O Masoquismo Erotogênico e o Nascimento da Profundidade
- Mário Bertini
- 18 de out.
- 3 min de leitura
Há uma dor inaugural que não destrói, mas funda. Uma dor tão precoce que ainda não se distingue do prazer — vibração confusa do corpo, pura energia sem destino, que pulsa e arde antes de qualquer palavra. Freud a chamou de masoquismo erotogênico, e talvez seja ali, nesse ponto em que o corpo aprende a sentir, que a alma começa a se formar.
O bebê, exposto ao mundo, depende de alguém que o traduza. O toque que contém, o olhar que reconhece, o ritmo que regula — tudo isso ensina que a dor pode ser suportada, que o excesso pode ser vivido. Quando o outro responde, o sofrimento se transforma em linguagem: a tensão se converte em laço, a excitação em presença. O masoquismo erotogênico, então, se revela como uma sabedoria vital: a arte de vincular a vida ao desprazer, sem ser devorado por ele.
Rosenberg chamaria isso de masoquismo guardião da vida. É o poder de atravessar a dor sem se perder, de esperar sem se apagar. É o tecido invisível da resistência, o lugar onde o sujeito descobre que pode continuar existindo mesmo quando algo o fere.
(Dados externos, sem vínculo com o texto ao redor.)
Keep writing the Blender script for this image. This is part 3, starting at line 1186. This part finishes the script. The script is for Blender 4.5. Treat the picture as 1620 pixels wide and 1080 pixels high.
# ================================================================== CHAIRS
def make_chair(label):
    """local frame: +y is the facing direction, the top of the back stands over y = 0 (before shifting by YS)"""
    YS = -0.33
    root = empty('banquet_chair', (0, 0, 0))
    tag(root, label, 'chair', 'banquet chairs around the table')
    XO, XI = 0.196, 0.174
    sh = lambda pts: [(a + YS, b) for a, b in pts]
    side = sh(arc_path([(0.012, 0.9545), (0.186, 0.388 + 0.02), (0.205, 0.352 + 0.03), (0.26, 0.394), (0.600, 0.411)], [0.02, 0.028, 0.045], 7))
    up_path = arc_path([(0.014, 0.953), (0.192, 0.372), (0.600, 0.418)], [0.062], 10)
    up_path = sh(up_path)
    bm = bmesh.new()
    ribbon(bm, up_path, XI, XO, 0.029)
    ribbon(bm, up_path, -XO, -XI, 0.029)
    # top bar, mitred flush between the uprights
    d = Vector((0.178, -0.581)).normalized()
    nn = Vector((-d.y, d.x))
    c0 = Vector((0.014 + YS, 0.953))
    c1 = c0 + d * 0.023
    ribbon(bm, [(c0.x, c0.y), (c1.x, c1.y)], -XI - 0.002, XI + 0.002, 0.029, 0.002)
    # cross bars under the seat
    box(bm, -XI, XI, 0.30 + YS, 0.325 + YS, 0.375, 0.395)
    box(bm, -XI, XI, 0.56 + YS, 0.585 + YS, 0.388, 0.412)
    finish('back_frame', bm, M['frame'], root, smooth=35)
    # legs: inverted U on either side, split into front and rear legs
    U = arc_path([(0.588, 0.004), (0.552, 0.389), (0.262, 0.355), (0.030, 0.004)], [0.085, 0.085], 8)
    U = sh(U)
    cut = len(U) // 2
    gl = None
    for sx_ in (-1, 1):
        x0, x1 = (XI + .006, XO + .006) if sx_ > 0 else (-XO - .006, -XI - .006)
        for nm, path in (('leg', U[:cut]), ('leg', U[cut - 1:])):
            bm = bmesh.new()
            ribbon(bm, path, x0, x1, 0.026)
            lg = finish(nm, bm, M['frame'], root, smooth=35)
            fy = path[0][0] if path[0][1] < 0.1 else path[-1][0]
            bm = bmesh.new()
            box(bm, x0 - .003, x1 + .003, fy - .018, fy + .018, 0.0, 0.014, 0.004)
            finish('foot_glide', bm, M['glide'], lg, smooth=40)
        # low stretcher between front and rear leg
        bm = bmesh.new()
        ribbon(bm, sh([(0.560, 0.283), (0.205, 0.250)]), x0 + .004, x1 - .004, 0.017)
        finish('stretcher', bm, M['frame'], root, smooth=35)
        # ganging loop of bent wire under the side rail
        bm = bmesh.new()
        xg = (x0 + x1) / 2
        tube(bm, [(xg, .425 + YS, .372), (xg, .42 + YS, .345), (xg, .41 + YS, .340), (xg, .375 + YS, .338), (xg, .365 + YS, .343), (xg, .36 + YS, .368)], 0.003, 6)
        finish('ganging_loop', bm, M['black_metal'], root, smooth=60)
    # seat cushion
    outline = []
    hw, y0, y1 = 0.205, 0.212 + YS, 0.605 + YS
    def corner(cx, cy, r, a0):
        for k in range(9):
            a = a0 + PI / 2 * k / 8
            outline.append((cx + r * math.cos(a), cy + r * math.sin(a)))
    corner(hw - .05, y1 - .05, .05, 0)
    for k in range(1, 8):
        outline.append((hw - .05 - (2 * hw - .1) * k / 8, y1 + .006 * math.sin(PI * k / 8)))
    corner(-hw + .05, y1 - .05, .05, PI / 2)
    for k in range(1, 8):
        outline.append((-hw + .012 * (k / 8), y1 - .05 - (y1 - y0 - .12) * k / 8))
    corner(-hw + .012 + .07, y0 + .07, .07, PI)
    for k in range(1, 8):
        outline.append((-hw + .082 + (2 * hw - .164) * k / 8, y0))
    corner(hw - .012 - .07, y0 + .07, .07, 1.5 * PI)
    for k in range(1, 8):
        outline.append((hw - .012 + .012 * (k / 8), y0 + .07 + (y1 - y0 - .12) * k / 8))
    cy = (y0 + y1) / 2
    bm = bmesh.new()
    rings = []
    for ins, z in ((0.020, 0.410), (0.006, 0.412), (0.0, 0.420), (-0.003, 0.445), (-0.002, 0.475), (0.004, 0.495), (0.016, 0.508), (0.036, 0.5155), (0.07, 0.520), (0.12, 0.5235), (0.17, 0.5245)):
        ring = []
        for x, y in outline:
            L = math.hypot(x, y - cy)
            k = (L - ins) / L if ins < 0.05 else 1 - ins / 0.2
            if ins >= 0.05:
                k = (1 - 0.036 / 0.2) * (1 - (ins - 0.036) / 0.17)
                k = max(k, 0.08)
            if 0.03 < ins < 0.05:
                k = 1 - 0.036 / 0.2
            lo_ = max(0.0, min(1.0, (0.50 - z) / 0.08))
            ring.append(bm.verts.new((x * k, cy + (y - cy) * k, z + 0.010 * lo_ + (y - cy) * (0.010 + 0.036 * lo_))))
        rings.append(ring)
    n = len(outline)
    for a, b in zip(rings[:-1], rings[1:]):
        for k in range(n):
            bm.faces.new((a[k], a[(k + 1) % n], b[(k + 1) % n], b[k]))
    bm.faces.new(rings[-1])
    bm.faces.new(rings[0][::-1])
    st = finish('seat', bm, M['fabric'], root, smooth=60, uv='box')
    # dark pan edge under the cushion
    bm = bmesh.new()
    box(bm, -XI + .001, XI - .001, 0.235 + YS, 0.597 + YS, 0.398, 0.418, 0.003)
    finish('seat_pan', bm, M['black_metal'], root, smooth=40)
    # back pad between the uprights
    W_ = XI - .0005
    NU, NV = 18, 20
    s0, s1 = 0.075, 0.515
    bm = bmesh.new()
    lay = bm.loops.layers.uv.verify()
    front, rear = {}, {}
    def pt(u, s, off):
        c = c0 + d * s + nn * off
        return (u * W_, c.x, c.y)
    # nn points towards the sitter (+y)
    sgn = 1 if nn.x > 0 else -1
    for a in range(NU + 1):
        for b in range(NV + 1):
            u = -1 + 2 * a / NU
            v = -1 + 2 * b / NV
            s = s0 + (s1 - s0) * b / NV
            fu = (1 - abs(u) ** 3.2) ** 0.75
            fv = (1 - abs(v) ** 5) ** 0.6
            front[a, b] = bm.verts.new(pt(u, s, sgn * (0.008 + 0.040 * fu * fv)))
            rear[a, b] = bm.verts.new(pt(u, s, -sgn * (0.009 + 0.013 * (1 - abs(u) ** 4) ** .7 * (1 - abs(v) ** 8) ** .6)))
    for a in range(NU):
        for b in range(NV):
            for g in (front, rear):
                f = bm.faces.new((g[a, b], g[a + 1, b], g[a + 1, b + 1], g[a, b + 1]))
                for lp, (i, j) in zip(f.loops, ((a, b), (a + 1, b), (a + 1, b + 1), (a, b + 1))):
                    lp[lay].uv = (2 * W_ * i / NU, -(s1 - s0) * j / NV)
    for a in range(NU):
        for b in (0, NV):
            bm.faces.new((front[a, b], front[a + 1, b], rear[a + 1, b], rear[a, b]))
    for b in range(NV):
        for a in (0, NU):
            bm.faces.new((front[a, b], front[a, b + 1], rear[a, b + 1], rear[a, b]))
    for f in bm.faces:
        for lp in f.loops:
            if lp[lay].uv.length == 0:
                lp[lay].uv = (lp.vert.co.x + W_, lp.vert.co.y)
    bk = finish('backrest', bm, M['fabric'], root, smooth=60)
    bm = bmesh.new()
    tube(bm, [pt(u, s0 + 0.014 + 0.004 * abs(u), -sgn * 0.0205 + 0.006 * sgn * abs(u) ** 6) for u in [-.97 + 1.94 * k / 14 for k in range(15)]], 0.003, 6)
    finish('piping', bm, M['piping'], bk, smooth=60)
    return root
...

O masoquismo erotogênico, em sua forma boa, é a base de toda capacidade de simbolização: ele permite pensar o sofrimento, dar-lhe forma, representá-lo.
André Green diria que o masoquismo é o ponto de articulação entre o corpo e o pensamento — a energia crua da excitação que, contida e modulada, torna-se representação. Roussillon, por sua vez, lembraria que é nesse campo de trocas entre o Eu e o Outro que a dor encontra eco e sentido. O sofrimento só se torna humano quando é partilhado, quando encontra uma alteridade capaz de reconhecê-lo.
E é aqui que entra a contribuição de Marília Aisenstein: ela resgata o masoquismo vital como dimensão erótica da existência. Para ela, há uma sensualidade própria na capacidade de sofrer — não uma busca pela dor, mas um modo de sentir-se vivo dentro dela. O corpo masoquista, em sua leitura, é o corpo que resiste à morte ao permanecer sensível. Sofrer torna-se uma forma de preservar o vínculo com o mundo, uma maneira paradoxal de afirmar a vida.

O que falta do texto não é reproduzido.